▶ DATA SHOWN
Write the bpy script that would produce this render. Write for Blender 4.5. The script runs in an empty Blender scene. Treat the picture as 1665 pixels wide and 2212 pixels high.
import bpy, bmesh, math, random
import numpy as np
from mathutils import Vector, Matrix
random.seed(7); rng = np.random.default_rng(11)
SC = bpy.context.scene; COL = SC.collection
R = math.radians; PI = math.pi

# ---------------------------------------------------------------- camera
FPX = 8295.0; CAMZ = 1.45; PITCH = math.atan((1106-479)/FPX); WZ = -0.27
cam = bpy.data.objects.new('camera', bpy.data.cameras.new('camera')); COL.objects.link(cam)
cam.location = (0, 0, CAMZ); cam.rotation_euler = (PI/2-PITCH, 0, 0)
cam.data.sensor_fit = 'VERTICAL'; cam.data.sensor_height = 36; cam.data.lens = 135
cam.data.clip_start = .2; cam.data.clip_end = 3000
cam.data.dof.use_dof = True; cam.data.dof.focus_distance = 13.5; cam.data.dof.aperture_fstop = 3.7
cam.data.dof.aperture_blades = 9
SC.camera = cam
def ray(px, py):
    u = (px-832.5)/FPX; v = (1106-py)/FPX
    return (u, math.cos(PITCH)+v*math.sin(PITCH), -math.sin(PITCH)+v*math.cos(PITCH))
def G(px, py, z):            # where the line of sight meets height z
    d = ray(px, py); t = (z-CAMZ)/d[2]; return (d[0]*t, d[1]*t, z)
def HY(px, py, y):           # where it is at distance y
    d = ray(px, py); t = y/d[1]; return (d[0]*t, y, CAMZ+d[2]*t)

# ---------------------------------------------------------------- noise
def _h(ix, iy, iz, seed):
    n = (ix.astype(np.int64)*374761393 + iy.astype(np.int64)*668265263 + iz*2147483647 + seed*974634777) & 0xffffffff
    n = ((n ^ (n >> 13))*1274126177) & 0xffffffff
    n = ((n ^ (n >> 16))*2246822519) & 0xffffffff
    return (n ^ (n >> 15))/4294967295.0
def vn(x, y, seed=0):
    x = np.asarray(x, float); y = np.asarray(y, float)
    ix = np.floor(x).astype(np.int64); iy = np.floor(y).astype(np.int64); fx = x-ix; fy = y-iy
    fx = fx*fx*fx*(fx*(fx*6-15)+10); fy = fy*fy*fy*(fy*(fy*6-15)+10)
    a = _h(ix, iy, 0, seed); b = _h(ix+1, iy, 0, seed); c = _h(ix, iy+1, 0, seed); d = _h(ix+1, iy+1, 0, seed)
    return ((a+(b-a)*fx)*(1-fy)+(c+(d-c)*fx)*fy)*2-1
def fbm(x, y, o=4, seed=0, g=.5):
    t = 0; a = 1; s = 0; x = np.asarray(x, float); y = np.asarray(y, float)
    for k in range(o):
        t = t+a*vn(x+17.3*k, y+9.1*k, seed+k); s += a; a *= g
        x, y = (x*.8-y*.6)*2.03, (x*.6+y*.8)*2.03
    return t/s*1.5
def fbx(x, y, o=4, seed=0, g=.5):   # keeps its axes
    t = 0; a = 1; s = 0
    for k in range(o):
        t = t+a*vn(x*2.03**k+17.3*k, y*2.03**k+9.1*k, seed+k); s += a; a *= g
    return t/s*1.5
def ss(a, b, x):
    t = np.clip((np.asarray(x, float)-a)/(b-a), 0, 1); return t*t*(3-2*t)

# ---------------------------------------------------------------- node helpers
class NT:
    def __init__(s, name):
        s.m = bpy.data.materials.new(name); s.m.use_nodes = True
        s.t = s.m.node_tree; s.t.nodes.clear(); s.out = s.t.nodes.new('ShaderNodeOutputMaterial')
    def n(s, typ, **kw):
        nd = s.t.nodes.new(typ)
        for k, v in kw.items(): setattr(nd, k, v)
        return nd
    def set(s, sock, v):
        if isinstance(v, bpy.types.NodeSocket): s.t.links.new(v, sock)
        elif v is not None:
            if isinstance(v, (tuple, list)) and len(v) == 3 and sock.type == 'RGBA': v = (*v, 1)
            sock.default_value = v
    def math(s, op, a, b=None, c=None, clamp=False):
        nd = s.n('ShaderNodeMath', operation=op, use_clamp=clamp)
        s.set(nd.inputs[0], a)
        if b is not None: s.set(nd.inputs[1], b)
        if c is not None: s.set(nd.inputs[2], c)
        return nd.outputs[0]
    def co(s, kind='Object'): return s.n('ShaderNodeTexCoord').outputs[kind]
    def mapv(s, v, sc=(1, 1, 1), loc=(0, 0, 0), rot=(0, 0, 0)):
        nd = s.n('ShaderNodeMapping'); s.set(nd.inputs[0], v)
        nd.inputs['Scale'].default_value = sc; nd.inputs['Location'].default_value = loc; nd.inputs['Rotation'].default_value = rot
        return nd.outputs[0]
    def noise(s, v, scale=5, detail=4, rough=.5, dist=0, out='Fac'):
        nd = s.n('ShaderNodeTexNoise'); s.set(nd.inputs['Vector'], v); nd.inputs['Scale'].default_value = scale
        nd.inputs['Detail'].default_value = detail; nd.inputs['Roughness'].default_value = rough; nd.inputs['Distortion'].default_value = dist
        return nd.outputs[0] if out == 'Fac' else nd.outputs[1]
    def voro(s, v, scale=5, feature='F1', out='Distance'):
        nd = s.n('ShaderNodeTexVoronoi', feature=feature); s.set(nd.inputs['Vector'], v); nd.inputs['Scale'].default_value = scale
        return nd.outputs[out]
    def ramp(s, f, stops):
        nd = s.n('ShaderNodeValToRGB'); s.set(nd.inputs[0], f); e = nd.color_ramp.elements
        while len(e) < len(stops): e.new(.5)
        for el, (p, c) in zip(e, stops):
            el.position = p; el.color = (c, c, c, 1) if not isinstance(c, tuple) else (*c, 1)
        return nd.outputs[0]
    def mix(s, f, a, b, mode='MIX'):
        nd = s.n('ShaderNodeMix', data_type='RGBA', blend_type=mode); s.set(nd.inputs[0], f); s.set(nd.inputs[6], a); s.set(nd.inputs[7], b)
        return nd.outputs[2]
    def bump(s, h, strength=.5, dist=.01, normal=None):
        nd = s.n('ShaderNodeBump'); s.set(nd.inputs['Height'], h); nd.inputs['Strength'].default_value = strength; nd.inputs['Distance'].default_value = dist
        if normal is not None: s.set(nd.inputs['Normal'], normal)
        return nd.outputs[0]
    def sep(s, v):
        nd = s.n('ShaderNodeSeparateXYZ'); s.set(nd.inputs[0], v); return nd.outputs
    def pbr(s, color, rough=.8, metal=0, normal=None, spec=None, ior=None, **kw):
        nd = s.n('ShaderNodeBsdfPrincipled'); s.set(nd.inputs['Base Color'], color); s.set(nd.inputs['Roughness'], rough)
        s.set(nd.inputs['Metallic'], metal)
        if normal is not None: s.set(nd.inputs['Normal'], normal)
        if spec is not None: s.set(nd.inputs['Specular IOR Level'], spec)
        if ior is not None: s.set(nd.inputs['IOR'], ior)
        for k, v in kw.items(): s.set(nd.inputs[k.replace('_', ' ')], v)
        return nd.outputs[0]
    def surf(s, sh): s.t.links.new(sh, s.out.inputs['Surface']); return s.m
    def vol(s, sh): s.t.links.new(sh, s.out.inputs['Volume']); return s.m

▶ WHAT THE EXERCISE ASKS
Reproduce, please, the lines of the material from its first line down to the line containing "d = ray(px, py); t = y/d[1];", keeping both ends and nothing beyond them.

▶ EXERCISE SOLUTION
Write the bpy script that would produce this render. Write for Blender 4.5. The script runs in an empty Blender scene. Treat the picture as 1665 pixels wide and 2212 pixels high.
import bpy, bmesh, math, random
import numpy as np
from mathutils import Vector, Matrix
random.seed(7); rng = np.random.default_rng(11)
SC = bpy.context.scene; COL = SC.collection
R = math.radians; PI = math.pi

# ---------------------------------------------------------------- camera
FPX = 8295.0; CAMZ = 1.45; PITCH = math.atan((1106-479)/FPX); WZ = -0.27
cam = bpy.data.objects.new('camera', bpy.data.cameras.new('camera')); COL.objects.link(cam)
cam.location = (0, 0, CAMZ); cam.rotation_euler = (PI/2-PITCH, 0, 0)
cam.data.sensor_fit = 'VERTICAL'; cam.data.sensor_height = 36; cam.data.lens = 135
cam.data.clip_start = .2; cam.data.clip_end = 3000
cam.data.dof.use_dof = True; cam.data.dof.focus_distance = 13.5; cam.data.dof.aperture_fstop = 3.7
cam.data.dof.aperture_blades = 9
SC.camera = cam
def ray(px, py):
    u = (px-832.5)/FPX; v = (1106-py)/FPX
    return (u, math.cos(PITCH)+v*math.sin(PITCH), -math.sin(PITCH)+v*math.cos(PITCH))
def G(px, py, z):            # where the line of sight meets height z
    d = ray(px, py); t = (z-CAMZ)/d[2]; return (d[0]*t, d[1]*t, z)
def HY(px, py, y):           # where it is at distance y
    d = ray(px, py); t = y/d[1]; return (d[0]*t, y, CAMZ+d[2]*t)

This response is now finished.